Owens corning fiberglass shingles

Yesterday my sister-in-law was telling me about their leaking roof. Newer fiberglass archetectual (sp) shingles. The roofer told them the leaking was because the seal strip was bonding to tight and water was collecting behind the seal strip and seeping into their house.???
I watched the shingle videos on the thermal fracturing a few weeks ago, and it makes sense that the tight bonding between fiberglass shingles could cause thermal fracturing.
The shingles on my brothers house leaking because of the bond, I’m not so sure.
Any experience with this anyone?

My first question is, what is water doing behind the seal strips and under the shingles and how is it getting there? Secondly, I have never heard of a seal strip being “too tight”. Down here in the Deep South these are literally welded to the course of shingles below. I have exactly these brand of shingle on my own home (installed in 2007) and I have not one single leak in spite of the recent torrential rains we have experienced. I detect the odor of bovine droppings.

I agree Doug, water shouldn’t get there in the first place. I ask my sister-in-law to keep me posted.

Was this roofer the same one who just put this roof on?

Nailing through the seal strip can cause some issues.
Is the slope less than 4/12 ?

I would start to look for exposed nails further up the roof for some possible water entry points, nails that were not or did not get set properly. I find a lot of roofers that use nail guns do not set those nails that are left “standing proud” due to low pressure or the gun was not flush when it shot the nail. Some Realtors get all pissy with me when I report on exposed or unset nails until I show them the picture of the roof I did once where the sheathing underneath in the attic was all black and delaminating just from the water seepage through a seemingly benign nail hole left after the nail rusted away.

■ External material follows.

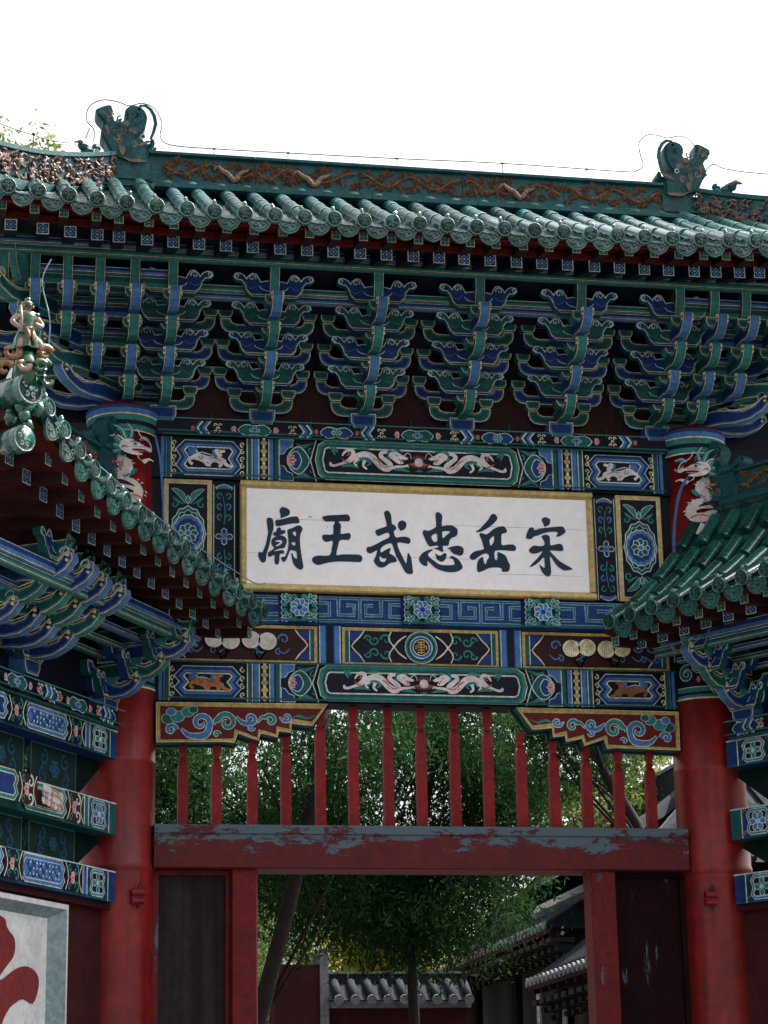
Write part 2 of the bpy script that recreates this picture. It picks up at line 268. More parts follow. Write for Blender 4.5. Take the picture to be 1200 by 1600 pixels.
DATA={'chars':[[([(-1088,6487),(-1069,6502),(-1036,6494),(-1017,6481),(-1011,6462),(-1017,6441),(-1044,6426),(-1084,6412),(-1084,6433),(-1092,6471)],[]),([(-1125,6382),(-1118,6395),(-1085,6400),(-1036,6415),(-999,6426),(-956,6429),(-945,6415),(-939,6379),(-992,6373),(-1051,6359),(-1111,6345),(-1123,6359)],[]),([(-1188,6406),(-1172,6413),(-1151,6408),(-1142,6389),(-1137,6354),(-1141,6316),(-1154,6278),(-1163,6235),(-1174,6185),(-1186,6147),(-1196,6109),(-1197,6075),(-1208,6059),(-1225,6055),(-1239,6066),(-1252,6092),(-1258,6114),(-1246,6141),(-1235,6134),(-1222,6142),(-1206,6181),(-1195,6215),(-1187,6261),(-1181,6299),(-1188,6353),(-1191,6387)],[]),([(-1115,6323),(-1092,6340),(-1081,6324),(-1078,6314),(-1055,6319),(-1046,6304),(-1055,6290),(-1089,6278),(-1081,6275),(-1056,6267),(-1041,6251),(-1037,6228),(-1045,6197),(-1060,6174),(-1093,6169),(-1126,6155),(-1138,6147),(-1119,6149),(-1090,6156),(-1067,6157),(-1057,6146),(-1064,6132),(-1092,6125),(-1094,6086),(-1101,6049),(-1116,6043),(-1129,6050),(-1133,6077),(-1132,6118),(-1164,6102),(-1178,6104),(-1185,6121),(-1175,6140),(-1134,6170),(-1152,6194),(-1156,6224),(-1150,6243),(-1133,6259),(-1115,6267),(-1143,6274),(-1137,6297),(-1118,6302)],[[(-1124,6231),(-1096,6237),(-1078,6236),(-1071,6223),(-1082,6204),(-1104,6190),(-1126,6185),(-1111,6201),(-1091,6215),(-1097,6222),(-1119,6223)]]),([(-1031,6320),(-992,6336),(-962,6353),(-940,6359),(-921,6347),(-914,6328),(-925,6304),(-933,6277),(-935,6224),(-930,6167),(-923,6110),(-911,6042),(-914,6019),(-932,6007),(-957,6018),(-979,6040),(-994,6074),(-1003,6121),(-995,6140),(-988,6115),(-964,6090),(-960,6109),(-964,6149),(-999,6160),(-1016,6149),(-1034,6099),(-1049,6072),(-1062,6065),(-1075,6075),(-1082,6101),(-1053,6106),(-1038,6137),(-1028,6175),(-1024,6221),(-1028,6266),(-1031,6297)],[[(-992,6300),(-974,6310),(-966,6303),(-967,6270),(-985,6283)],[(-998,6222),(-974,6224),(-971,6204),(-982,6197),(-999,6206)]])],[([(-761,6429),(-743,6441),(-698,6449),(-638,6453),(-593,6458),(-566,6460),(-551,6450),(-542,6429),(-548,6409),(-567,6404),(-633,6402),(-620,6384),(-614,6361),(-619,6303),(-580,6308),(-553,6312),(-540,6298),(-541,6279),(-552,6258),(-580,6255),(-625,6251),(-641,6199),(-654,6133),(-619,6137),(-589,6140),(-507,6142),(-470,6139),(-453,6121),(-453,6104),(-467,6083),(-516,6082),(-620,6082),(-672,6078),(-713,6071),(-769,6055),(-795,6049),(-821,6056),(-840,6075),(-842,6097),(-821,6117),(-776,6125),(-705,6129),(-688,6194),(-680,6244),(-708,6239),(-730,6234),(-752,6243),(-763,6268),(-757,6289),(-729,6293),(-677,6298),(-676,6363),(-663,6400),(-728,6396),(-747,6406)],[])],[([(-276,6484),(-263,6498),(-246,6502),(-229,6488),(-218,6453),(-216,6399),(-197,6388),(-183,6369),(-186,6350),(-202,6336),(-189,6290),(-154,6293),(-119,6296),(-89,6292),(-73,6277),(-73,6254),(-85,6240),(-117,6244),(-154,6249),(-176,6242),(-167,6200),(-145,6151),(-120,6098),(-109,6084),(-100,6137),(-94,6168),(-81,6153),(-70,6131),(-64,6085),(-59,6035),(-57,6012),(-69,6000),(-99,6000),(-122,6018),(-140,6052),(-161,6093),(-187,6138),(-205,6195),(-219,6237),(-253,6234),(-287,6216),(-306,6196),(-310,6169),(-299,6167),(-269,6186),(-231,6203),(-231,6187),(-239,6160),(-209,6143),(-187,6119),(-183,6100),(-195,6090),(-237,6081),(-271,6055),(-298,6043),(-328,6048),(-350,6068),(-364,6095),(-349,6129),(-335,6180),(-363,6165),(-390,6153),(-412,6162),(-420,6185),(-411,6204),(-389,6207),(-343,6229),(-286,6262),(-237,6289),(-244,6323),(-281,6314),(-323,6294),(-338,6306),(-348,6333),(-322,6351),(-261,6374),(-259,6398),(-268,6440)],[[(-317,6136),(-296,6118),(-264,6117),(-274,6095),(-288,6089),(-314,6098)]]),([(-169,6389),(-161,6413),(-134,6427),(-109,6416),(-100,6392),(-112,6360),(-133,6348),(-151,6341),(-156,6355),(-165,6366)],[])],[([(131,6489),(141,6501),(164,6501),(184,6477),(183,6444),(179,6393),(211,6397),(249,6402),(279,6391),(302,6371),(304,6347),(296,6320),(277,6308),(250,6295),(234,6268),(231,6244),(214,6234),(184,6233),(183,6216),(187,6193),(180,6184),(167,6186),(141,6201),(103,6207),(141,6218),(144,6232),(115,6231),(81,6224),(62,6243),(44,6281),(30,6315),(25,6338),(40,6357),(61,6350),(84,6355),(132,6384),(132,6435)],[[(181,6343),(202,6352),(245,6350),(220,6325),(191,6298),(182,6301)],[(94,6305),(118,6326),(136,6328),(140,6311),(139,6272),(123,6261),(105,6271)]]),([(95,6203),(101,6194),(72,6174),(64,6154),(82,6132),(112,6110),(146,6086),(183,6078),(233,6079),(267,6084),(271,6103),(257,6129),(231,6144),(257,6153),(284,6142),(310,6120),(328,6089),(335,6066),(323,6047),(292,6031),(246,6023),(201,6026),(148,6040),(107,6063),(59,6108),(58,6077),(49,6065),(24,6072),(2,6091),(-8,6117),(-1,6141),(19,6168),(50,6188)],[]),([(119,6173),(140,6158),(162,6153),(182,6167),(197,6176),(210,6166),(208,6143),(196,6120),(173,6104),(150,6111),(131,6125),(126,6152)],[]),([(217,6210),(252,6228),(302,6238),(336,6228),(347,6209),(344,6178),(330,6161),(311,6158),(288,6165),(258,6174),(258,6183),(241,6191),(244,6204)],[])],[([(446,6355),(480,6378),(516,6418),(552,6458),(572,6494),(594,6506),(615,6496),(625,6471),(613,6449),(573,6408),(526,6376),(483,6355)],[]),([(475,6335),(495,6347),(525,6337),(548,6345),(588,6380),(627,6399),(670,6408),(688,6393),(699,6370),(687,6354),(655,6343),(651,6302),(653,6254),(695,6259),(741,6262),(762,6247),(768,6226),(751,6210),(720,6210),(651,6213),(597,6205),(592,6161),(595,6138),(603,6130),(614,6138),(605,6149),(619,6152),(610,6179),(621,6177),(614,6198),(654,6186),(684,6164),(698,6125),(711,6099),(711,6072),(699,6044),(676,6040),(646,6042),(648,6058),(631,6071),(585,6072),(543,6065),(504,6046),(466,6030),(451,6041),(448,6071),(455,6114),(473,6141),(498,6154),(503,6123),(512,6098),(521,6099),(532,6132),(546,6148),(545,6171),(528,6182),(501,6177),(470,6157),(435,6132),(411,6127),(397,6139),(393,6154),(409,6178),(440,6198),(504,6214),(505,6239),(493,6289)],[[(556,6291),(574,6315),(592,6325),(593,6300),(584,6269),(564,6246),(557,6264)]])],[([(980,6471),(1003,6493),(1026,6490),(1049,6477),(1049,6450),(1035,6428),(1001,6415),(996,6432)],[]),([(849,6329),(862,6369),(881,6401),(902,6407),(914,6398),(921,6385),(972,6400),(1034,6410),(1097,6418),(1143,6422),(1159,6412),(1171,6383),(1157,6363),(1113,6338),(1093,6341),(1108,6365),(1095,6377),(1048,6375),(990,6361),(942,6340),(911,6332),(895,6313),(872,6310),(853,6314)],[]),([(975,6338),(1005,6350),(1032,6345),(1042,6320),(1042,6266),(1083,6273),(1122,6280),(1139,6269),(1147,6242),(1141,6224),(1096,6222),(1036,6223),(1064,6189),(1109,6143),(1154,6114),(1218,6078),(1183,6070),(1148,6065),(1121,6078),(1091,6100),(1062,6142),(1036,6178),(1038,6114),(1041,6060),(1036,6029),(1018,6012),(999,6016),(977,6035),(959,6065),(947,6109),(971,6089),(990,6083),(990,6132),(986,6167),(954,6135),(918,6104),(869,6082),(891,6113),(931,6153),(980,6215),(945,6202),(910,6193),(883,6198),(868,6221),(888,6245),(914,6260),(947,6255),(992,6262),(995,6291),(980,6322)],[])]],'qt':[(-2020,4966),(-727,4976),(-848,4806),(-916,4811),(-1006,4821),(-1009,4750),(-1103,4762),(-1111,4715),(-1238,4743),(-1255,4687),(-1411,4740),(-1434,4667),(-1501,4675),(-2017,4663)],'qt_in':[(-1989,4933),(-779,4933),(-853,4840),(-1023,4866),(-1024,4781),(-1119,4802),(-1125,4742),(-1254,4777),(-1266,4715),(-1434,4777),(-1445,4703),(-1983,4686)],'chi':[(-2554,9735),(-2516,9762),(-2466,9784),(-2428,9781),(-2422,9723),(-2404,9654),(-2370,9635),(-2337,9650),(-2313,9670),(-2322,9712),(-2319,9749),(-2295,9781),(-2251,9797),(-2206,9791),(-2167,9760),(-2144,9707),(-2147,9658),(-2160,9596),(-2187,9542),(-2209,9516),(-2175,9503),(-2158,9471),(-2120,9476),(-2115,9508),(-2092,9515),(-2080,9474),(-2100,9439),(-2130,9419),(-2129,9343),(-2126,9289),(-2200,9284),(-2283,9285),(-2332,9299),(-2404,9330),(-2449,9400),(-2478,9464),(-2508,9504),(-2507,9559),(-2491,9615),(-2514,9655),(-2542,9687)],'chi_brown':[[(-2480,9597),(-2441,9564),(-2451,9502),(-2468,9537)],[(-2379,9513),(-2358,9533),(-2335,9486),(-2356,9424),(-2378,9447)],[(-2367,9423),(-2312,9403),(-2333,9341),(-2355,9364)],[(-2333,9329),(-2288,9290),(-2211,9286),(-2145,9294),(-2201,9314),(-2283,9309)],[(-2292,9562),(-2248,9577),(-2231,9542),(-2258,9528)],[(-2213,9434),(-2147,9475),(-2114,9465),(-2185,9430)],[(-2337,9632),(-2293,9623),(-2303,9585),(-2348,9594)]],'mchar':[(1856,3222),(1757,3283),(1675,3256),(1597,3235),(1578,3191),(1538,3157),(1481,3125),(1465,3063),(1486,2998),(1539,2954),(1622,2886),(1648,2856),(1631,2840),(1546,2880),(1438,2928),(1338,2949),(1248,2941),(1177,2906),(1152,2855),(1172,2779),(1225,2711),(1305,2725),(1361,2733),(1438,2706),(1513,2668),(1585,2591),(1645,2510),(1834,2463)],'mframe':[(1824,3412),(894,3395),(920,2590),(1821,3367),(917,3357),(1057,3326),(1148,3264),(1115,3185),(1128,2580)]}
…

Shingles don’t leak because they’re fully bonded. That’s a desirable condition. Water can enter through thermal cracking, but that means that the shingles were installed when the sheathing had a high moisture content. As the sheathing lost moisture, it contracted and that can split shingles, but splits are visible.
Although it’s called “thermal” cracking, changes in moisture content cause much more extreme expansion and contraction than changes in temperature.
If this is the cause, it would be the fault of whoever scheduled the installation. For it to happen to an existing home, they would have had to tear off the old roof-covering material and underlayment, exposing the sheathing to the weather, then it rained, and right after it rained the roofers showed up and installed the new roof.

Nails that are left protruding can wear through the shingles and cause leaks, but those are also visible.

If it’s leaking near penetrations, check for proper flashing installation. Sidewall failure is usually something like no counter-flashing or continuous flashing instead of step-flashing. Headwall flashing can be improperly lapped and so can flashing for penetrations.

If it’s leaking in the field, is it in specific areas, or randomly (or uniformly) across the roof?

This sounds like an installation problem to me. Shingles have installation requirements that can vary a lot and it’s not uncommon for roofers to not read the manufacturer’s instructions and to just install shingles the way they’re used to. Improper installation is not always apparent and requires reading the manufacturer’s instructions and then examining the roof closely to make sure it complies.

if you can’t spot it, a contractor other than the one who installed the shingles should get up there and confirm proper installation.

You should check out the InterNACHI Mastering Roof Inspection series. It covers this subject.